▼▼▼

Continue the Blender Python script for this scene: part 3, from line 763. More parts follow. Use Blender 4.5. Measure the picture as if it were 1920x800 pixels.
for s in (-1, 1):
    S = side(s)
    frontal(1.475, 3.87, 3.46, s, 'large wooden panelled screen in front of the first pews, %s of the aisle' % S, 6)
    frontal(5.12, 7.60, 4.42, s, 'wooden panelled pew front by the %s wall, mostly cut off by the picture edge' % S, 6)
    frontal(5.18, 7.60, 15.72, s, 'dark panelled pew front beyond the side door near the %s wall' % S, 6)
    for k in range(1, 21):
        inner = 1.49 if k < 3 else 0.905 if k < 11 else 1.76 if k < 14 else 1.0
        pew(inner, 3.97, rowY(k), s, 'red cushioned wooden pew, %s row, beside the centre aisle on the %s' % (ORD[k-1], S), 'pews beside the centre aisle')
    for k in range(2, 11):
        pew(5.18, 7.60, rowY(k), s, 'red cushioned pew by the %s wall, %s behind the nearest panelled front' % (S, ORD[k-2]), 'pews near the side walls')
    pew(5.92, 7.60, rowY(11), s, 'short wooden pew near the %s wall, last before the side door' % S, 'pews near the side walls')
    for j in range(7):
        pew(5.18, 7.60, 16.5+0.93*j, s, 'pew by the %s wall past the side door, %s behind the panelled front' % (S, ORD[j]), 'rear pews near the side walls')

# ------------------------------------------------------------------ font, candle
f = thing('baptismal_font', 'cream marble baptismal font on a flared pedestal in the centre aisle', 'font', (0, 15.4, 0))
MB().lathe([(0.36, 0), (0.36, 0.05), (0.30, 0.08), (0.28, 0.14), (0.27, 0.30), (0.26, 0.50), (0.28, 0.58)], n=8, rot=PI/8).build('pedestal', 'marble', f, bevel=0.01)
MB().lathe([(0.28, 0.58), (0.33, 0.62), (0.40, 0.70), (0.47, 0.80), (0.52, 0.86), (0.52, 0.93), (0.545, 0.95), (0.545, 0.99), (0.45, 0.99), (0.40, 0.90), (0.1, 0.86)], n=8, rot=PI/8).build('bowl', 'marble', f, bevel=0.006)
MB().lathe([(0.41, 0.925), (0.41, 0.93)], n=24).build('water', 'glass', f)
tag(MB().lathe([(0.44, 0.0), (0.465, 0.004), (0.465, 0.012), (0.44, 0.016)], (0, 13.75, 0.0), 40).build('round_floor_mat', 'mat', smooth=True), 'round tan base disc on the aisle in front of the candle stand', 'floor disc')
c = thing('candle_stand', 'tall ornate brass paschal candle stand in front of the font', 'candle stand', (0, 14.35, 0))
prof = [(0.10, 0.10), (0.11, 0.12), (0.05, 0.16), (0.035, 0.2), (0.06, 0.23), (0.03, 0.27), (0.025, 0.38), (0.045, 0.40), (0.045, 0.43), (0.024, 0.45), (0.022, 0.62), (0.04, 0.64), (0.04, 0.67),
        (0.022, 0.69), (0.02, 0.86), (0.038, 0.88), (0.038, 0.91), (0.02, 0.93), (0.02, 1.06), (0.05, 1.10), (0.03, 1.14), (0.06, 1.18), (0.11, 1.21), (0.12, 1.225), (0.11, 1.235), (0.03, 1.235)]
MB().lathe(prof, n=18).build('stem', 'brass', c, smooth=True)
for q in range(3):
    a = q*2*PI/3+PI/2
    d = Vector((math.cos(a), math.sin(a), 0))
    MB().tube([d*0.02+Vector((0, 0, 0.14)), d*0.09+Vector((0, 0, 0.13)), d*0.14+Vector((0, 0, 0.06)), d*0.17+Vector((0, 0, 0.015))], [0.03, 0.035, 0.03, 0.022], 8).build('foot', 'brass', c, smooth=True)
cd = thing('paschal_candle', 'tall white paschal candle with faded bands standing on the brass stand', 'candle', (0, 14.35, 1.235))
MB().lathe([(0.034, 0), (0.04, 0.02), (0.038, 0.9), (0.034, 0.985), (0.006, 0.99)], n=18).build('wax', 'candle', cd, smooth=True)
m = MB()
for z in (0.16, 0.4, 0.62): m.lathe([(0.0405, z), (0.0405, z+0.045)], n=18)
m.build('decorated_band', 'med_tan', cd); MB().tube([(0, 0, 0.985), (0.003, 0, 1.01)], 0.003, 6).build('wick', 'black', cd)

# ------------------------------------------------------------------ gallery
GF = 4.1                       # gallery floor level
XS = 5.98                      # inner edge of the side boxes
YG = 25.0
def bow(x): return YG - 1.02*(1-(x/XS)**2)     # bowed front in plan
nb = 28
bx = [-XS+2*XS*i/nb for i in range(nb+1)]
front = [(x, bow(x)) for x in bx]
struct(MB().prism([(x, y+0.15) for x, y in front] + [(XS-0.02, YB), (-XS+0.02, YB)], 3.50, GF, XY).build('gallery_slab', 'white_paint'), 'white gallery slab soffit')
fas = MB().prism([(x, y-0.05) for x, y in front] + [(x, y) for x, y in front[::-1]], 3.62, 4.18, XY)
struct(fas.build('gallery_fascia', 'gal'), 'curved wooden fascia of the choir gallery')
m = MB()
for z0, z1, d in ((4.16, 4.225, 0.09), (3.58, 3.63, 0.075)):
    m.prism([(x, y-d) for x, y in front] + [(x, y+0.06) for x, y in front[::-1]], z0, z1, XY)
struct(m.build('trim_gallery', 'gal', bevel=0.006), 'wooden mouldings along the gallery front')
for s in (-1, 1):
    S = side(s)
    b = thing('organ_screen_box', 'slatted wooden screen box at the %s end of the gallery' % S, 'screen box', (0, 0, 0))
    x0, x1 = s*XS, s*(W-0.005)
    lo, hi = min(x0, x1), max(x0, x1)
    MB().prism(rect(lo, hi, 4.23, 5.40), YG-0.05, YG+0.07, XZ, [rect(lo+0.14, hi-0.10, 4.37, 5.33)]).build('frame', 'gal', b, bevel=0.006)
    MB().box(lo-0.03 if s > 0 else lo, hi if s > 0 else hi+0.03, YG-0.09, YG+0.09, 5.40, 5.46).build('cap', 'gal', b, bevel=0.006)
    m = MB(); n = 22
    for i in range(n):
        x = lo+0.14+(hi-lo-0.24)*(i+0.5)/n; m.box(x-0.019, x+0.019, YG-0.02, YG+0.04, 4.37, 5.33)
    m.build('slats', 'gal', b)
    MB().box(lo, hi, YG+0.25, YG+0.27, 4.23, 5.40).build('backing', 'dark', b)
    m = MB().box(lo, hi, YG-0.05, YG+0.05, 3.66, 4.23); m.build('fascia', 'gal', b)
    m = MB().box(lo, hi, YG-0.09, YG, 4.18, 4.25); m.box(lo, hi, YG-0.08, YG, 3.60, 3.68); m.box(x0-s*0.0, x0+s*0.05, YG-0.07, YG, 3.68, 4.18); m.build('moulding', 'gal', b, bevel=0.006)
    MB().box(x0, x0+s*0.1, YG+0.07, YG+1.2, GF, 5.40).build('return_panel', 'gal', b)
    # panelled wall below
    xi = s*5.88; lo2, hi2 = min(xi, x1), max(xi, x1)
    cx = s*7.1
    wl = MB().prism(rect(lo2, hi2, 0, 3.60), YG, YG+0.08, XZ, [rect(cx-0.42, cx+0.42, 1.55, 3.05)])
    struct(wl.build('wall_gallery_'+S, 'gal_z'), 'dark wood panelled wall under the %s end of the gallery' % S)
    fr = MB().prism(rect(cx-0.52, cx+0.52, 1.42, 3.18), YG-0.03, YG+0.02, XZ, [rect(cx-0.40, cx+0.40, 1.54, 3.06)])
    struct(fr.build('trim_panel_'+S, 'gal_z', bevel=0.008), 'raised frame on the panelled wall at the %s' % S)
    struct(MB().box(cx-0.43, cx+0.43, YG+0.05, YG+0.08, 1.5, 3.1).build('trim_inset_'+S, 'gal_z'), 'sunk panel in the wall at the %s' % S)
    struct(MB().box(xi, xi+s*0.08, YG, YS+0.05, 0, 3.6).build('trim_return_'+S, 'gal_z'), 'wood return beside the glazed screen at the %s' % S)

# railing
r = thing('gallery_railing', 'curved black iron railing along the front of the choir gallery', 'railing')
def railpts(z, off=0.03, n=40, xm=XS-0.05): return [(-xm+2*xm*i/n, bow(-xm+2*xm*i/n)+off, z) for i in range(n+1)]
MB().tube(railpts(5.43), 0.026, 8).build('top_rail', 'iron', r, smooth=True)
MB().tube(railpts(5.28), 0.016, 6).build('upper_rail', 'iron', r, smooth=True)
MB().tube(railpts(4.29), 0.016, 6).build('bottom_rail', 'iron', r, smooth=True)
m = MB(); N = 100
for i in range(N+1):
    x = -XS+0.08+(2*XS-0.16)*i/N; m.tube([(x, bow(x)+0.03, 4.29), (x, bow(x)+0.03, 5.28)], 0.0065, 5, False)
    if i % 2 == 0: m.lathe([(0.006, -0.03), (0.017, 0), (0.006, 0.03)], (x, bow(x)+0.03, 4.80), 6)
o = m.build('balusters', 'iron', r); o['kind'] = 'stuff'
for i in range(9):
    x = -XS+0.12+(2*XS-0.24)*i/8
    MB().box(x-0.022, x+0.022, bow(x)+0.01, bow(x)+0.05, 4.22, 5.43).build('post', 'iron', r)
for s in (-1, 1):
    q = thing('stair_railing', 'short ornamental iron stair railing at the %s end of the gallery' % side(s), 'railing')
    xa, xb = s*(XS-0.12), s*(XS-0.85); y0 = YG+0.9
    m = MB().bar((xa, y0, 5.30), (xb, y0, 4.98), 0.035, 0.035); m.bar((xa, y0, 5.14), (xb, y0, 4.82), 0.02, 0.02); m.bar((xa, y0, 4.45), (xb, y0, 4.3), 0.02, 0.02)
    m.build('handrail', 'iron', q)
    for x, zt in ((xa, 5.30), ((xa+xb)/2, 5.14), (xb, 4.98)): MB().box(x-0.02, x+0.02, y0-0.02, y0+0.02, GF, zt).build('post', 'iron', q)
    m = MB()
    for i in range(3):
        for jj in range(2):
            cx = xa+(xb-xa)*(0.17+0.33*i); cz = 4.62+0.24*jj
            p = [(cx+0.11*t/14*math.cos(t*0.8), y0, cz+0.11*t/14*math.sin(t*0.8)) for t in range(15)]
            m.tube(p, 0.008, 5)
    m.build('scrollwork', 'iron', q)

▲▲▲

## EXERCISE AIM
Only the lines from the top of the data through the line that contains "pew(5.18, 7.60, 16.5+0.93*j, s, 'pew" should be quoted, exactly as they stand.

## REPLY
Continue the Blender Python script for this scene: part 3, from line 763. More parts follow. Use Blender 4.5. Measure the picture as if it were 1920x800 pixels.
for s in (-1, 1):
    S = side(s)
    frontal(1.475, 3.87, 3.46, s, 'large wooden panelled screen in front of the first pews, %s of the aisle' % S, 6)
    frontal(5.12, 7.60, 4.42, s, 'wooden panelled pew front by the %s wall, mostly cut off by the picture edge' % S, 6)
    frontal(5.18, 7.60, 15.72, s, 'dark panelled pew front beyond the side door near the %s wall' % S, 6)
    for k in range(1, 21):
        inner = 1.49 if k < 3 else 0.905 if k < 11 else 1.76 if k < 14 else 1.0
        pew(inner, 3.97, rowY(k), s, 'red cushioned wooden pew, %s row, beside the centre aisle on the %s' % (ORD[k-1], S), 'pews beside the centre aisle')
    for k in range(2, 11):
        pew(5.18, 7.60, rowY(k), s, 'red cushioned pew by the %s wall, %s behind the nearest panelled front' % (S, ORD[k-2]), 'pews near the side walls')
    pew(5.92, 7.60, rowY(11), s, 'short wooden pew near the %s wall, last before the side door' % S, 'pews near the side walls')
    for j in range(7):
        pew(5.18, 7.60, 16.5+0.93*j, s, 'pew by the %s wall past the side door, %s behind the panelled front' % (S, ORD[j]), 'rear pews near the side walls')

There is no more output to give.